2 Once Upon a Time in the West (1968)

With a sole patch of land in the area that gives access to water, railroad baron Morton (Gabriele Ferzetti) sends one of his goons, Frank (Henry Fonda) to strong-arm the land’s owner McBain (Frank Wolff) into selling it. After killing the landowner, Frank sees that the bandit Cheyenne (Jason Robards) becomes a suspect. 

As evidenced by the bigger names in the cast, the Spaghetti Western had grown profitable and slightly more respectable as the 60s drew to a close.

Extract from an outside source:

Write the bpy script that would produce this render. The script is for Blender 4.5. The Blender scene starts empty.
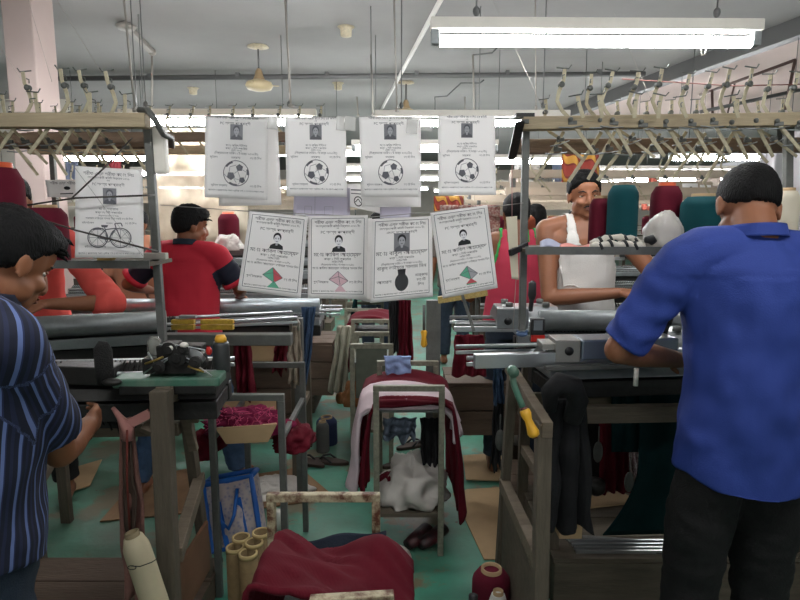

Unfortunately, the genre was burning out fast, and Once Upon a Time in the West plays like a fairytale rendition of the tropes Leone helped solidify. 

1 Keoma (1976) 

When gunslinger Keoma (Franco Nero) returns to his border town after serving in the Civil War, he finds it under the thumb of Caldwell and his gang of heavies. Not only that, but his three half-brothers have joined with Caldwell to undermine his rule from the inside, using Keoma as a pawn in their scheme. 

Coming way, way late to the party, Enzo G. Castellari’s Keoma is the absolute last gasp of the Spaghetti Western, and what a way to go! Brilliantly absorbing the counter-cultural fervor of the time, Keoma’s hero is a  mythical figure that goes on a journey filled with Shakespearean drama. The less said about the horrendous score the better, and Keoma may frustrate some with its looseness, but it’s stunning to look at and there’s something pleasurable about its rueful slipperiness.